Payments without prejudice

Thereafter, proceedings were commenced by the contractor to determine the final account. The employer said it was entitled to revisit the interim invoices because they had been paid on a “without prejudice” basis. The contractor claimed that the employer was “estopped” (prevented) from contending that any of the sums approved and paid were not due and/or could be clawed back as part of the final account process; even though it contended that it was free to include further sums in the final account. 

The court found that there was a complete answer to the contractor’s estoppel argument in the LOGIC conditions, which provide that the payment of an invoice does not constitute the settlement of a dispute or otherwise waive or affect the employer’s rights to say that such a sum was incorrect or not properly payable. The court noted that even if there was no express term, such a term could be implied, as anything else would be contrary to industry norms, which would extend to the construction industry in general.

The following reasons were also considered by the court in rejecting the contractor’s estoppel argument and indicate how it is possible to avoid compromising the final account:

  • Making payments expressly “without prejudice”. This means that the existing rights of the parties are preserved and can be relied on at the final account. Payments made expressly “without prejudice”, or alternatively “on account”, can be reviewed later. Ideally, any disputed amount should be expressly identified.
  • Factors such as a short timeframe for the review process, a large number of claims being submitted at once, poorly supported claims and a junior onsite QS giving approval support the position that invoices paid during the project can be reconsidered at the final account. While construction contracts commonly contain a comprehensive procedure for interim applications, payment notices and pay less notices, this structured approach does not prevent interim payments.    
  • What does the contract permit the parties to do? For example, the LOGIC conditions provide that any waiver must be “given in writing by one party to the other”, that both parties otherwise retain all rights and remedies against each other under the contract and at law, or that the contractor cannot be relieved of its liabilities or obligations under the contract by any review, approval or authorisation by the employer. 
  • Not creating “a one-way street”. If the contractor is able to submit new or amended invoices, the employer should also be able to challenge invoices which have been paid, as is the case under the LOGIC conditions. 

Common sense

In addition, the court considered thatthe process contended for by the employer was ordinary business practice across the construction industry.
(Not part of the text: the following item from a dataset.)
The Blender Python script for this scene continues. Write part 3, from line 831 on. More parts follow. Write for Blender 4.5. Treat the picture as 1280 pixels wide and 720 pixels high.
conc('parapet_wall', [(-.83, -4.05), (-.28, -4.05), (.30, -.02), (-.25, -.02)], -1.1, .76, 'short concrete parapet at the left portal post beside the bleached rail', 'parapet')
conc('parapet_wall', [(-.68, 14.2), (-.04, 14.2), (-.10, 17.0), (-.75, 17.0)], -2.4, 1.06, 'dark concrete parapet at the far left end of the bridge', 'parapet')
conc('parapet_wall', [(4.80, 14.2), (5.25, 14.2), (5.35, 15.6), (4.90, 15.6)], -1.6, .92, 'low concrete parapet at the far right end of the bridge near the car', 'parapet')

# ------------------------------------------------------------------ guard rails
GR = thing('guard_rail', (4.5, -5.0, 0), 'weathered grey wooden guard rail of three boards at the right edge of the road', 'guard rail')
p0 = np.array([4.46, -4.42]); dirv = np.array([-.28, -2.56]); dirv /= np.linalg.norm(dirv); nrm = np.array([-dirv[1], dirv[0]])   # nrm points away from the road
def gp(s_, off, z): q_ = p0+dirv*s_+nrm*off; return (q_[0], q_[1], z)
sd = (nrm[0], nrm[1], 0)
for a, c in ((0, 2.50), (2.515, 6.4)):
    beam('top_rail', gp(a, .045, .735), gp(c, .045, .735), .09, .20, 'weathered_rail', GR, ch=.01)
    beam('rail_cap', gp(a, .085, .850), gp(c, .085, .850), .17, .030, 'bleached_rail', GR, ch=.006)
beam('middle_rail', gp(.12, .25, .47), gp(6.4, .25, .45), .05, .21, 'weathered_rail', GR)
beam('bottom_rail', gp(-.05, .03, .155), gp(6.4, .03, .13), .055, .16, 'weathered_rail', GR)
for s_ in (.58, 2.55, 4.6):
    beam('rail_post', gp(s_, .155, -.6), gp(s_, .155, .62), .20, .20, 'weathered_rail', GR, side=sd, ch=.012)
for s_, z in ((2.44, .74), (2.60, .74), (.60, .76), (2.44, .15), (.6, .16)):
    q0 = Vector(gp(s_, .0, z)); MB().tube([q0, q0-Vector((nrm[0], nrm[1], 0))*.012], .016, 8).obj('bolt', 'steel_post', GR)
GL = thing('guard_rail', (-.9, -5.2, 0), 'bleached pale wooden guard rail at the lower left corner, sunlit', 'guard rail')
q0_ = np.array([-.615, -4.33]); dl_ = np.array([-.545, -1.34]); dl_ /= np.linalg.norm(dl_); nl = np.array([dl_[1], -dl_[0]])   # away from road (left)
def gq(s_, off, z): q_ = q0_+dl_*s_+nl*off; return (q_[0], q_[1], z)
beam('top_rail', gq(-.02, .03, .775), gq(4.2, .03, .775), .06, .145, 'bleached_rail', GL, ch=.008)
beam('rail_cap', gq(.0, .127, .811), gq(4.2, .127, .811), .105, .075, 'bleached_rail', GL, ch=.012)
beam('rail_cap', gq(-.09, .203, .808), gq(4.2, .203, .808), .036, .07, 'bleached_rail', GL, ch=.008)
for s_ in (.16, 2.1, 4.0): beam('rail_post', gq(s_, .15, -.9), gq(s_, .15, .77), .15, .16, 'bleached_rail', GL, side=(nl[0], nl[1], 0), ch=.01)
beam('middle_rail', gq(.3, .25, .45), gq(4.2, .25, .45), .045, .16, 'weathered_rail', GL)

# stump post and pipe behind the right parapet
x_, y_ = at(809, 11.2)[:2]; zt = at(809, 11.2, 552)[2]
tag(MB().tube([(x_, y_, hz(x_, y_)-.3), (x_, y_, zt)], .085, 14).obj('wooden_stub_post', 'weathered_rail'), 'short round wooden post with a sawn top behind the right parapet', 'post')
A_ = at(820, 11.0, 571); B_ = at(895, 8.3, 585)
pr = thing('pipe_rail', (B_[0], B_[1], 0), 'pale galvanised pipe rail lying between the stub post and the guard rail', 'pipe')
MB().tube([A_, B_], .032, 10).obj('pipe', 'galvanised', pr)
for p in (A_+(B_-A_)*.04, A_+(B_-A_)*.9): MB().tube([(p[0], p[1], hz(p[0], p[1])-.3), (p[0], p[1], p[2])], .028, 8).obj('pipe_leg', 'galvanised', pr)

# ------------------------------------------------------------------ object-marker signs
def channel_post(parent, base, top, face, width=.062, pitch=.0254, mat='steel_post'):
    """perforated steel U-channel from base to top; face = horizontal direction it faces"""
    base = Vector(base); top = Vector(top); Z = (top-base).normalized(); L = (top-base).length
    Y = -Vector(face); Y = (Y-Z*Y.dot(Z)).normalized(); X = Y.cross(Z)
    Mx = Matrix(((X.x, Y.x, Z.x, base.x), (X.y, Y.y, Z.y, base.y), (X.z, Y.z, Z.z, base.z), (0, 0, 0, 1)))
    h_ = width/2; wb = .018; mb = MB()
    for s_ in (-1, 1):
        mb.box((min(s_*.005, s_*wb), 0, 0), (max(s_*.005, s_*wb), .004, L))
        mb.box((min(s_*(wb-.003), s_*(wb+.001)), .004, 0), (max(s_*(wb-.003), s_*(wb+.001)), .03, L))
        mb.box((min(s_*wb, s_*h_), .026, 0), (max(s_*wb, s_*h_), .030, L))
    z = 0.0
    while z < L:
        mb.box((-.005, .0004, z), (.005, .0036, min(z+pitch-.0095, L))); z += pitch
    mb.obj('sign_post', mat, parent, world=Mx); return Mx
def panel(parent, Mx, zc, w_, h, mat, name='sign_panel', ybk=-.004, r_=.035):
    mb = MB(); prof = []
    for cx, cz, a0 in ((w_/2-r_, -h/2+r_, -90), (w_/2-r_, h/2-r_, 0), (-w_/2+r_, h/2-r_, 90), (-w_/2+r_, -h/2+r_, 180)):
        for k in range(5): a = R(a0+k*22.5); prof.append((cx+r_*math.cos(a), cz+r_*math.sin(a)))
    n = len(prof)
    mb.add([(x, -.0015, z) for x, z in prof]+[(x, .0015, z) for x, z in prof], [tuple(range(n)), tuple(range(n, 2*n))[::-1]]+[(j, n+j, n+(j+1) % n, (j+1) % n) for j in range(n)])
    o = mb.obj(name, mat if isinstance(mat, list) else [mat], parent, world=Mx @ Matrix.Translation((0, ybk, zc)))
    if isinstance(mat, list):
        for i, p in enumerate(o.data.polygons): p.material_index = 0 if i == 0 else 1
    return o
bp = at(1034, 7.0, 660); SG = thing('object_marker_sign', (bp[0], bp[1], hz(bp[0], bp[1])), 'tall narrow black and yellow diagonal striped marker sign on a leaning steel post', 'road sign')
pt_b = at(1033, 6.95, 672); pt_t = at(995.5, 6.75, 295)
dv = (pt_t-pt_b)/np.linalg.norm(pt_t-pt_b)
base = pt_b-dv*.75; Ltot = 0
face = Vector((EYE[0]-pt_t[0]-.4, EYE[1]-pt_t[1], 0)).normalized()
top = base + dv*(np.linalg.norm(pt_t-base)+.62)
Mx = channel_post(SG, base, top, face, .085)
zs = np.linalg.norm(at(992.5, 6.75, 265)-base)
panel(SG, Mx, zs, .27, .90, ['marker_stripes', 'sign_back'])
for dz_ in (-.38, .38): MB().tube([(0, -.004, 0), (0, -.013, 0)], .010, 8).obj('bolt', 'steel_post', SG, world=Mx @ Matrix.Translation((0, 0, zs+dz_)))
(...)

It was “only a more high-pressured version of the process for interim payments adopted on construction and engineering contracts all over the world”. It was also common sense; QSs agree what they can be paid on a monthly basis, knowing that at the end of the project the claims can be reviewed as part of the final account process. 

It would, the court suggested, “be an astonishing development for the construction engineering industry worldwide if it were thought that an agreement to pay an individual invoice by the on-site QS was somehow an agreement to be bound to accept the validity for all time of the claims that it contained merely because […] the opposite was somehow not made plain”. 

Where parties wish to put in place a scheme that is not the ordinary business practice in the industry, this should be expressly provided for in the contract or recorded in a joint document. Otherwise the final account will typically allow both parties to revisit all invoices and submit new claims, provided that the contractual procedure has been followed throughout.